BEGIN Available data

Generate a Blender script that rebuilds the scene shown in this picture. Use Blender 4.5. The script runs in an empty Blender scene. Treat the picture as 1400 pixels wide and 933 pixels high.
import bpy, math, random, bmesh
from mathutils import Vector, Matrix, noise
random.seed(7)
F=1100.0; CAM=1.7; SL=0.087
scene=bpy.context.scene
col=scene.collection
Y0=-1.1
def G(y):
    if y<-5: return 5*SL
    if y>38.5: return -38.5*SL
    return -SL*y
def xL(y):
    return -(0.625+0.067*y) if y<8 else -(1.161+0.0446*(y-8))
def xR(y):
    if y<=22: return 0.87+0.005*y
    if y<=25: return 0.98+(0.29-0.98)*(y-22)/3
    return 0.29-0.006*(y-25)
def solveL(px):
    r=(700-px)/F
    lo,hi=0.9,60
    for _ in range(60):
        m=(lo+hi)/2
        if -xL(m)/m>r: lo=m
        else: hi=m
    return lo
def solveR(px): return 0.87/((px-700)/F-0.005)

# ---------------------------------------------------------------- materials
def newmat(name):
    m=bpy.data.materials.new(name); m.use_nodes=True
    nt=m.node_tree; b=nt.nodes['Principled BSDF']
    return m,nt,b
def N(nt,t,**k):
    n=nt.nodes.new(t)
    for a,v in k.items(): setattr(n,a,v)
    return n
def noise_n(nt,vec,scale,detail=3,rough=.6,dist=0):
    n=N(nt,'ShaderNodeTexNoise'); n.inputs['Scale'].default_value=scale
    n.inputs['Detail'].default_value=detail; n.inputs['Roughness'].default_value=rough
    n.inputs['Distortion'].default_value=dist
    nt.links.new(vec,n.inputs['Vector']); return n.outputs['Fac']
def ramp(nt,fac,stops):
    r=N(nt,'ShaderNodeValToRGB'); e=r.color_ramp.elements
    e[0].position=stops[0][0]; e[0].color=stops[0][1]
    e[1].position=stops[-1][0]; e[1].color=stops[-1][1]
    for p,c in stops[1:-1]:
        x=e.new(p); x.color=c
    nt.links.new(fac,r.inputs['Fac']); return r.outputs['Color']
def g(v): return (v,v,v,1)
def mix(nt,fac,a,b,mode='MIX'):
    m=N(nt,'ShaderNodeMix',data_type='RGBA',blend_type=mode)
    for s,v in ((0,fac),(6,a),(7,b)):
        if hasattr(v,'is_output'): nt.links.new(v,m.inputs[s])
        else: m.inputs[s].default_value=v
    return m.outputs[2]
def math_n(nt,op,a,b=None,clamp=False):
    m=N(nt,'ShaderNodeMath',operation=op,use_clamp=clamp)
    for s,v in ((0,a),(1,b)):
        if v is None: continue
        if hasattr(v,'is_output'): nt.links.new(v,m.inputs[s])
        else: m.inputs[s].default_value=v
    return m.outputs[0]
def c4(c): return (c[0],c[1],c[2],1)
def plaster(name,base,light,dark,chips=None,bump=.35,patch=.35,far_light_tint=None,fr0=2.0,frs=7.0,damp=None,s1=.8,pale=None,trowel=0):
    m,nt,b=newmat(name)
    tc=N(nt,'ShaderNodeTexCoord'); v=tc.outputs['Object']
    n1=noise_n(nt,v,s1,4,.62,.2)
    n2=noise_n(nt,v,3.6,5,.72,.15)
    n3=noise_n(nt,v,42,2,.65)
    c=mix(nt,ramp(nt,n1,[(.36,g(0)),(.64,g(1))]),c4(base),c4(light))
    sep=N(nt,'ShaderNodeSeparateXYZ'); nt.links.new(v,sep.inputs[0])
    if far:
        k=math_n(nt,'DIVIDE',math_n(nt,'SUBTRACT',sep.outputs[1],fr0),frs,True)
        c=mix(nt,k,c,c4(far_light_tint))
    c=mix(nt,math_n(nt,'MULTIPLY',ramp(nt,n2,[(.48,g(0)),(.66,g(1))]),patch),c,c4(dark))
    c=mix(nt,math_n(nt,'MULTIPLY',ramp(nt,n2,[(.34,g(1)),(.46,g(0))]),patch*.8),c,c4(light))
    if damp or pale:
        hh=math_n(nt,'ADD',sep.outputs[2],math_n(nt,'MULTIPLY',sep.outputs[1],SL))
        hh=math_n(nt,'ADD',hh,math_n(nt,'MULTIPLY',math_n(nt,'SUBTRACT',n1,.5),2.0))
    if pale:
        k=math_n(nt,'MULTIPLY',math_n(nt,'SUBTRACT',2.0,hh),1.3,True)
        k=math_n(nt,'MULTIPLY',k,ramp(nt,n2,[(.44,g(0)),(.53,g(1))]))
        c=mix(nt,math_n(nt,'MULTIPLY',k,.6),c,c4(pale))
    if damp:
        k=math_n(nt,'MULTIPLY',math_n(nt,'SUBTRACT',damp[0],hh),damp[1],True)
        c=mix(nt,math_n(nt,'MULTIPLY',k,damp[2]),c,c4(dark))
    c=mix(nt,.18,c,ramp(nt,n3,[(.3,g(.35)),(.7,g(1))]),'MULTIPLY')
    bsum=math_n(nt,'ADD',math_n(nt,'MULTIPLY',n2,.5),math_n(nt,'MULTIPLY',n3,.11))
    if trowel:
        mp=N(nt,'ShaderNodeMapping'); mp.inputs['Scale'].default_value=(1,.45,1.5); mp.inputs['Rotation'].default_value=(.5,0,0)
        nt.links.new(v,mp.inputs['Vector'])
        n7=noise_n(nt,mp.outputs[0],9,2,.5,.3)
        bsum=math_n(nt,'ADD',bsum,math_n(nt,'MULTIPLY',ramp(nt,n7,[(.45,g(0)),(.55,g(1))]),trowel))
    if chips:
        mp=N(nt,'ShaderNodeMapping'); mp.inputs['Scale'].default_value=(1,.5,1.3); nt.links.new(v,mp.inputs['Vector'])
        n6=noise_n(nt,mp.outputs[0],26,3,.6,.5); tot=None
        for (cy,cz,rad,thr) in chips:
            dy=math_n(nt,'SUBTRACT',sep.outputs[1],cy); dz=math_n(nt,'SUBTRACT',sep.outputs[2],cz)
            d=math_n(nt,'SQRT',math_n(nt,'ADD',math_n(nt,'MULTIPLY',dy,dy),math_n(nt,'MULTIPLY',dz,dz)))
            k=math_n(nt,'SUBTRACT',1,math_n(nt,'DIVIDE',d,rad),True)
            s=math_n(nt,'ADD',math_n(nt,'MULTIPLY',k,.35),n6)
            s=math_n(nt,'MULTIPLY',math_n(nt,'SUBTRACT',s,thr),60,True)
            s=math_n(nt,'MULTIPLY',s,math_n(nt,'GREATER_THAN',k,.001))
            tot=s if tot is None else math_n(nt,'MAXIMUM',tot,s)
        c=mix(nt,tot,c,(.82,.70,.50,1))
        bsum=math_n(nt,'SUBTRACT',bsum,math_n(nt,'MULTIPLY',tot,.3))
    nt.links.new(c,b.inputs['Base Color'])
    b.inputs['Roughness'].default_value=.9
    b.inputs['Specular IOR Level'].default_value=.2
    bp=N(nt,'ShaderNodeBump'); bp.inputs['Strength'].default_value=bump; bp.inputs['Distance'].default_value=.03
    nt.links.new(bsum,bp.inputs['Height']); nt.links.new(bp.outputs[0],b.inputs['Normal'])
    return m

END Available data

◆ Requirements ◆
Extract the data exactly as given.

◆ Task response ◆
Generate a Blender script that rebuilds the scene shown in this picture. Use Blender 4.5. The script runs in an empty Blender scene. Treat the picture as 1400 pixels wide and 933 pixels high.
import bpy, math, random, bmesh
from mathutils import Vector, Matrix, noise
random.seed(7)
F=1100.0; CAM=1.7; SL=0.087
scene=bpy.context.scene
col=scene.collection
Y0=-1.1
def G(y):
    if y<-5: return 5*SL
    if y>38.5: return -38.5*SL
    return -SL*y
def xL(y):
    return -(0.625+0.067*y) if y<8 else -(1.161+0.0446*(y-8))
def xR(y):
    if y<=22: return 0.87+0.005*y
    if y<=25: return 0.98+(0.29-0.98)*(y-22)/3
    return 0.29-0.006*(y-25)
def solveL(px):
    r=(700-px)/F
    lo,hi=0.9,60
    for _ in range(60):
        m=(lo+hi)/2
        if -xL(m)/m>r: lo=m
        else: hi=m
    return lo
def solveR(px): return 0.87/((px-700)/F-0.005)

# ---------------------------------------------------------------- materials
def newmat(name):
    m=bpy.data.materials.new(name); m.use_nodes=True
    nt=m.node_tree; b=nt.nodes['Principled BSDF']
    return m,nt,b
def N(nt,t,**k):
    n=nt.nodes.new(t)
    for a,v in k.items(): setattr(n,a,v)
    return n
def noise_n(nt,vec,scale,detail=3,rough=.6,dist=0):
    n=N(nt,'ShaderNodeTexNoise'); n.inputs['Scale'].default_value=scale
    n.inputs['Detail'].default_value=detail; n.inputs['Roughness'].default_value=rough
    n.inputs['Distortion'].default_value=dist
    nt.links.new(vec,n.inputs['Vector']); return n.outputs['Fac']
def ramp(nt,fac,stops):
    r=N(nt,'ShaderNodeValToRGB'); e=r.color_ramp.elements
    e[0].position=stops[0][0]; e[0].color=stops[0][1]
    e[1].position=stops[-1][0]; e[1].color=stops[-1][1]
    for p,c in stops[1:-1]:
        x=e.new(p); x.color=c
    nt.links.new(fac,r.inputs['Fac']); return r.outputs['Color']
def g(v): return (v,v,v,1)
def mix(nt,fac,a,b,mode='MIX'):
    m=N(nt,'ShaderNodeMix',data_type='RGBA',blend_type=mode)
    for s,v in ((0,fac),(6,a),(7,b)):
        if hasattr(v,'is_output'): nt.links.new(v,m.inputs[s])
        else: m.inputs[s].default_value=v
    return m.outputs[2]
def math_n(nt,op,a,b=None,clamp=False):
    m=N(nt,'ShaderNodeMath',operation=op,use_clamp=clamp)
    for s,v in ((0,a),(1,b)):
        if v is None: continue
        if hasattr(v,'is_output'): nt.links.new(v,m.inputs[s])
        else: m.inputs[s].default_value=v
    return m.outputs[0]
def c4(c): return (c[0],c[1],c[2],1)
def plaster(name,base,light,dark,chips=None,bump=.35,patch=.35,far_light_tint=None,fr0=2.0,frs=7.0,damp=None,s1=.8,pale=None,trowel=0):
    m,nt,b=newmat(name)
    tc=N(nt,'ShaderNodeTexCoord'); v=tc.outputs['Object']
    n1=noise_n(nt,v,s1,4,.62,.2)
    n2=noise_n(nt,v,3.6,5,.72,.15)
    n3=noise_n(nt,v,42,2,.65)
    c=mix(nt,ramp(nt,n1,[(.36,g(0)),(.64,g(1))]),c4(base),c4(light))
    sep=N(nt,'ShaderNodeSeparateXYZ'); nt.links.new(v,sep.inputs[0])
    if far:
        k=math_n(nt,'DIVIDE',math_n(nt,'SUBTRACT',sep.outputs[1],fr0),frs,True)
        c=mix(nt,k,c,c4(far_light_tint))
    c=mix(nt,math_n(nt,'MULTIPLY',ramp(nt,n2,[(.48,g(0)),(.66,g(1))]),patch),c,c4(dark))
    c=mix(nt,math_n(nt,'MULTIPLY',ramp(nt,n2,[(.34,g(1)),(.46,g(0))]),patch*.8),c,c4(light))
    if damp or pale:
        hh=math_n(nt,'ADD',sep.outputs[2],math_n(nt,'MULTIPLY',sep.outputs[1],SL))
        hh=math_n(nt,'ADD',hh,math_n(nt,'MULTIPLY',math_n(nt,'SUBTRACT',n1,.5),2.0))
    if pale:
        k=math_n(nt,'MULTIPLY',math_n(nt,'SUBTRACT',2.0,hh),1.3,True)
        k=math_n(nt,'MULTIPLY',k,ramp(nt,n2,[(.44,g(0)),(.53,g(1))]))
        c=mix(nt,math_n(nt,'MULTIPLY',k,.6),c,c4(pale))
    if damp:
        k=math_n(nt,'MULTIPLY',math_n(nt,'SUBTRACT',damp[0],hh),damp[1],True)
        c=mix(nt,math_n(nt,'MULTIPLY',k,damp[2]),c,c4(dark))
    c=mix(nt,.18,c,ramp(nt,n3,[(.3,g(.35)),(.7,g(1))]),'MULTIPLY')
    bsum=math_n(nt,'ADD',math_n(nt,'MULTIPLY',n2,.5),math_n(nt,'MULTIPLY',n3,.11))
    if trowel:
        mp=N(nt,'ShaderNodeMapping'); mp.inputs['Scale'].default_value=(1,.45,1.5); mp.inputs['Rotation'].default_value=(.5,0,0)
        nt.links.new(v,mp.inputs['Vector'])
        n7=noise_n(nt,mp.outputs[0],9,2,.5,.3)
        bsum=math_n(nt,'ADD',bsum,math_n(nt,'MULTIPLY',ramp(nt,n7,[(.45,g(0)),(.55,g(1))]),trowel))
    if chips:
        mp=N(nt,'ShaderNodeMapping'); mp.inputs['Scale'].default_value=(1,.5,1.3); nt.links.new(v,mp.inputs['Vector'])
        n6=noise_n(nt,mp.outputs[0],26,3,.6,.5); tot=None
        for (cy,cz,rad,thr) in chips:
            dy=math_n(nt,'SUBTRACT',sep.outputs[1],cy); dz=math_n(nt,'SUBTRACT',sep.outputs[2],cz)
            d=math_n(nt,'SQRT',math_n(nt,'ADD',math_n(nt,'MULTIPLY',dy,dy),math_n(nt,'MULTIPLY',dz,dz)))
            k=math_n(nt,'SUBTRACT',1,math_n(nt,'DIVIDE',d,rad),True)
            s=math_n(nt,'ADD',math_n(nt,'MULTIPLY',k,.35),n6)
            s=math_n(nt,'MULTIPLY',math_n(nt,'SUBTRACT',s,thr),60,True)
            s=math_n(nt,'MULTIPLY',s,math_n(nt,'GREATER_THAN',k,.001))
            tot=s if tot is None else math_n(nt,'MAXIMUM',tot,s)
        c=mix(nt,tot,c,(.82,.70,.50,1))
        bsum=math_n(nt,'SUBTRACT',bsum,math_n(nt,'MULTIPLY',tot,.3))
    nt.links.new(c,b.inputs['Base Color'])
    b.inputs['Roughness'].default_value=.9
    b.inputs['Specular IOR Level'].default_value=.2
    bp=N(nt,'ShaderNodeBump'); bp.inputs['Strength'].default_value=bump; bp.inputs['Distance'].default_value=.03
    nt.links.new(bsum,bp.inputs['Height']); nt.links.new(bp.outputs[0],b.inputs['Normal'])
    return m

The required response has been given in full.